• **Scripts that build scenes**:
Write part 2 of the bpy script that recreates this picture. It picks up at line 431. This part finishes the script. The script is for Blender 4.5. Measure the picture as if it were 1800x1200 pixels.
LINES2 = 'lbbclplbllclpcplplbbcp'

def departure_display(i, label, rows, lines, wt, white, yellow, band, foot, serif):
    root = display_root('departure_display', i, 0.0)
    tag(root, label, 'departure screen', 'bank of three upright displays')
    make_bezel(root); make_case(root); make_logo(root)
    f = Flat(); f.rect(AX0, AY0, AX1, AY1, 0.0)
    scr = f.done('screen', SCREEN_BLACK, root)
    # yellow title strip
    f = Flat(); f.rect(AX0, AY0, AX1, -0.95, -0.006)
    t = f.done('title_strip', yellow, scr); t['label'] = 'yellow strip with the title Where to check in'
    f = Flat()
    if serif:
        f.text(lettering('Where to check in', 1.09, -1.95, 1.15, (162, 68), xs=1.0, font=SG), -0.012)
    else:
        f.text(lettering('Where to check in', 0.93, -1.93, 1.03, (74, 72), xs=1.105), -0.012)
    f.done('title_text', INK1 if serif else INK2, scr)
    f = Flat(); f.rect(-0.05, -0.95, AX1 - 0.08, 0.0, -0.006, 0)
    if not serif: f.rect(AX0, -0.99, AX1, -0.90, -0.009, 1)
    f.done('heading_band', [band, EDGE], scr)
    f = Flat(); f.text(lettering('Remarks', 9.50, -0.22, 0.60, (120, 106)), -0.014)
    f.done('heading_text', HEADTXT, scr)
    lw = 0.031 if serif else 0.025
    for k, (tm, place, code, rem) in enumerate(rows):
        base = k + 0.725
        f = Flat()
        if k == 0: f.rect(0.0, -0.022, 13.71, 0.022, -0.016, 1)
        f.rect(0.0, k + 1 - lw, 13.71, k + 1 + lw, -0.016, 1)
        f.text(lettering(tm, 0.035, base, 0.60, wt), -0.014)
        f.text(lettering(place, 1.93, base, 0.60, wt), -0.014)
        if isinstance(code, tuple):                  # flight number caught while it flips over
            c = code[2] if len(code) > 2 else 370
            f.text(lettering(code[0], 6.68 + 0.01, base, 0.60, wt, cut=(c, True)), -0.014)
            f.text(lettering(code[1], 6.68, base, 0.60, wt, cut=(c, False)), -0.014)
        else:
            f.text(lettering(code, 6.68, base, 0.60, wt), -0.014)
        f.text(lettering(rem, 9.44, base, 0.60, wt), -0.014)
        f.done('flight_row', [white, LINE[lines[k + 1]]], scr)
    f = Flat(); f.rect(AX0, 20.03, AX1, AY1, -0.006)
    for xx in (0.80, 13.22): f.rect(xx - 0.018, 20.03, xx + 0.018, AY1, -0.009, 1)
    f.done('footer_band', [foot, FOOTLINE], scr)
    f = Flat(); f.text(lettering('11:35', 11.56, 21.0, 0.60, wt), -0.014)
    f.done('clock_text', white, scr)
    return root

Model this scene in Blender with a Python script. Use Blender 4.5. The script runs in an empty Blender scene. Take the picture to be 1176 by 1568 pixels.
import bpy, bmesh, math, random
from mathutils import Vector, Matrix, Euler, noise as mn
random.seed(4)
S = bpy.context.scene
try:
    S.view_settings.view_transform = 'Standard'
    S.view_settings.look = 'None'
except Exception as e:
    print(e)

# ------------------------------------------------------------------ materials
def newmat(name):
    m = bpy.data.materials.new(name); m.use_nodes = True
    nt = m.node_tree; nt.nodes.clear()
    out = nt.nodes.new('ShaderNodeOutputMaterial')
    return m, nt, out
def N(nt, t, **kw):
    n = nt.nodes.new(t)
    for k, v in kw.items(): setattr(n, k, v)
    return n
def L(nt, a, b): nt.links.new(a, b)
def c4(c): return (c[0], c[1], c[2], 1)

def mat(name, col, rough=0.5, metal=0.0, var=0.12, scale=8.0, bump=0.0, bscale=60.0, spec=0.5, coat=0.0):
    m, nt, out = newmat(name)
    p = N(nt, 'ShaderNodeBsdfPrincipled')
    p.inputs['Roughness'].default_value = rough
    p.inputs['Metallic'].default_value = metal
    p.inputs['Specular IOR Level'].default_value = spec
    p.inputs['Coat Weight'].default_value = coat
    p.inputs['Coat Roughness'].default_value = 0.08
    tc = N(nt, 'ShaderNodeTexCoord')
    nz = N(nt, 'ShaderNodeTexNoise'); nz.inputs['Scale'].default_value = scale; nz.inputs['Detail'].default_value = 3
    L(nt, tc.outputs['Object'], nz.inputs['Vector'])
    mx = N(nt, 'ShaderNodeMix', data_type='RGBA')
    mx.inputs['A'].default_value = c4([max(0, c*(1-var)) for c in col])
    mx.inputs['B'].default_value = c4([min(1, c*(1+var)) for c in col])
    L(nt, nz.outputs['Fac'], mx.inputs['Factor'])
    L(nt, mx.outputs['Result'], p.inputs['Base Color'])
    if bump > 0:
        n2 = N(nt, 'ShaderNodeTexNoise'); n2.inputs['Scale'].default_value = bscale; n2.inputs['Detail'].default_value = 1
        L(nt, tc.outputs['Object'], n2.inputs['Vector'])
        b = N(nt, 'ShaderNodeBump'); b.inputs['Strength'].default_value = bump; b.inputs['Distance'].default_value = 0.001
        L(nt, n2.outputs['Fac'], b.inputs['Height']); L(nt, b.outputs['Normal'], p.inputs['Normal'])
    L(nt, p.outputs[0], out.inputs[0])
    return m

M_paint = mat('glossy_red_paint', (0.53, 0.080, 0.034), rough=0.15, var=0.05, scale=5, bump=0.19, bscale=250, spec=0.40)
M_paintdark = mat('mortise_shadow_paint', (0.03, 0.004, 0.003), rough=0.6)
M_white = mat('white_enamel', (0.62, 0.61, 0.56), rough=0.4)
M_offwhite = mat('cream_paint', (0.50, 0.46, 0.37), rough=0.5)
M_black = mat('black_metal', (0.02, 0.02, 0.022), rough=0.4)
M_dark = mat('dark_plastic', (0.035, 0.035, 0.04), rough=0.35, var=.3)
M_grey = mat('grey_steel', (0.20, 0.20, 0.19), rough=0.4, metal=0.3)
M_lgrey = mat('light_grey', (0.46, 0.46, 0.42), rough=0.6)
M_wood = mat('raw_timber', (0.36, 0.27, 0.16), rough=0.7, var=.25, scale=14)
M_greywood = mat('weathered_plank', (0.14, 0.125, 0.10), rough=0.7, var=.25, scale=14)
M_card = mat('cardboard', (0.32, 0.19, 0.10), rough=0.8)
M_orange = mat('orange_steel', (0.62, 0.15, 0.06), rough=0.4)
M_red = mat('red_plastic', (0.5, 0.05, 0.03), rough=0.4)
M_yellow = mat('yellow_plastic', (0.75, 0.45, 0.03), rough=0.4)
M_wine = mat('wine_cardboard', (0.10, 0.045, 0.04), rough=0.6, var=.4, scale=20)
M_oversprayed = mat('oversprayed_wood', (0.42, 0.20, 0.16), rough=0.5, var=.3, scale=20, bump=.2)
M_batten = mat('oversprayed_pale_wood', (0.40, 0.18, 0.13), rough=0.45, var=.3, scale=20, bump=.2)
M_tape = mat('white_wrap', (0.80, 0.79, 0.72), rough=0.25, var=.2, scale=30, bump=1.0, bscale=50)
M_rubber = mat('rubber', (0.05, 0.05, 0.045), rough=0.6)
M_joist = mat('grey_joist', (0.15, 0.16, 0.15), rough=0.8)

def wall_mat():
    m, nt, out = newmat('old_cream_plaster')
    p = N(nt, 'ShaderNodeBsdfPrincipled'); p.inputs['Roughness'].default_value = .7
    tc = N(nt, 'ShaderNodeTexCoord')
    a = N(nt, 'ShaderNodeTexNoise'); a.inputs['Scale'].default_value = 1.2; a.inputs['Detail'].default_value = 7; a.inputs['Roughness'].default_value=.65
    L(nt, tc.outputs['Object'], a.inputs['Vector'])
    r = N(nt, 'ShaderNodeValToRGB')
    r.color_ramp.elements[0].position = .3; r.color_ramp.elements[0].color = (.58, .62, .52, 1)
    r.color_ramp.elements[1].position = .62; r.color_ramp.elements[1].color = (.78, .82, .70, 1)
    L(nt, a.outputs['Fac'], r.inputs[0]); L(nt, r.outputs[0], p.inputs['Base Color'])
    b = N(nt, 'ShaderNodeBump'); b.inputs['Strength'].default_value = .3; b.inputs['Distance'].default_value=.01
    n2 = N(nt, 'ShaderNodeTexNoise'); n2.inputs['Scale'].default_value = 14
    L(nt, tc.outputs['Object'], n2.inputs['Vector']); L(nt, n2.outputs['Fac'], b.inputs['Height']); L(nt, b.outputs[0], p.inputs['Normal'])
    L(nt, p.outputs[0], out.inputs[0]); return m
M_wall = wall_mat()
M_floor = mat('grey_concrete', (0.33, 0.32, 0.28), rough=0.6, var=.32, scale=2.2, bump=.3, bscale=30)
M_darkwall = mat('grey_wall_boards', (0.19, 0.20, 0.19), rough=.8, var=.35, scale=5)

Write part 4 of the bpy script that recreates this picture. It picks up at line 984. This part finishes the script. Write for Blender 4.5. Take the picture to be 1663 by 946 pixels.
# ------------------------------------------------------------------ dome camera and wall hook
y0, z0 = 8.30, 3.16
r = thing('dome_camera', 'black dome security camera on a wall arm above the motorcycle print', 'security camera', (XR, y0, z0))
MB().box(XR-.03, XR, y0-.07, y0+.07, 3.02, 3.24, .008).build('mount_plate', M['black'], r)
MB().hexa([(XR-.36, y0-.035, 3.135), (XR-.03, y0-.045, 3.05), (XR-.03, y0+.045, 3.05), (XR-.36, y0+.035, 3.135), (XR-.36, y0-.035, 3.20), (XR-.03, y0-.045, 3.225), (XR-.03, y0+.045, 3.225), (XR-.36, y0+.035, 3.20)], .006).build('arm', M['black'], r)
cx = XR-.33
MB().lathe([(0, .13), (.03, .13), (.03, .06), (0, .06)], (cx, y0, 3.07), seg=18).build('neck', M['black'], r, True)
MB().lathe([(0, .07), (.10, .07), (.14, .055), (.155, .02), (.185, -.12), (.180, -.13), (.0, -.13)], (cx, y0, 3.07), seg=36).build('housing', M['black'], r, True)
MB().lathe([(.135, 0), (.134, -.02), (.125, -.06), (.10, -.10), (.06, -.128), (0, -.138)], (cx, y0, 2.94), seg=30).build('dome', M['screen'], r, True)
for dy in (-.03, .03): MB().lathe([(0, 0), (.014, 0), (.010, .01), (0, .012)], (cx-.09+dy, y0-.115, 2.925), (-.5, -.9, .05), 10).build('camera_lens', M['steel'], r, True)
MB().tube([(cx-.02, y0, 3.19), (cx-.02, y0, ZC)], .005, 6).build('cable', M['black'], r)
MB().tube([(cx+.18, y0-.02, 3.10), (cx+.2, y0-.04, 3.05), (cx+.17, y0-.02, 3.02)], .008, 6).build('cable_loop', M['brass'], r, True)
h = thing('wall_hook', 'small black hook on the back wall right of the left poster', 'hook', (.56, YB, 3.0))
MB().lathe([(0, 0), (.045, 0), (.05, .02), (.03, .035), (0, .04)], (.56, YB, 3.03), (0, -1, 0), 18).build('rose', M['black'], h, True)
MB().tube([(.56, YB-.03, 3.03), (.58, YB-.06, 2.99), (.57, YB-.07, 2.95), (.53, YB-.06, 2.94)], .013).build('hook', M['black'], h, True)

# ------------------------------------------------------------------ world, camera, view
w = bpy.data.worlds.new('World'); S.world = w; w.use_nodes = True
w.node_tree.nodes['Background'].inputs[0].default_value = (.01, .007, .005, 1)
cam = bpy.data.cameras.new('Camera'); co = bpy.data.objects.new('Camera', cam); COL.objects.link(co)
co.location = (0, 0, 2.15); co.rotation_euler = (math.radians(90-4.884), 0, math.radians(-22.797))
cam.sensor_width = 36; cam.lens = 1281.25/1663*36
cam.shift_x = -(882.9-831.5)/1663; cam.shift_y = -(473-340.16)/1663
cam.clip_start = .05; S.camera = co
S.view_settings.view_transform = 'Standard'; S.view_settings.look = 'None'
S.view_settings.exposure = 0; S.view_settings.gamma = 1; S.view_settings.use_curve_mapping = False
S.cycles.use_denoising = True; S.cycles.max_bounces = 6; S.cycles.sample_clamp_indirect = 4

• **GOAL**: Show every line from the entries above in which the word "picks" appears.

• **SOLVED PROBLEM**:
Write part 2 of the bpy script that recreates this picture. It picks up at line 431. This part finishes the script. The script is for Blender 4.5. Measure the picture as if it were 1800x1200 pixels.
Write part 4 of the bpy script that recreates this picture. It picks up at line 984. This part finishes the script. Write for Blender 4.5. Take the picture to be 1663 by 946 pixels.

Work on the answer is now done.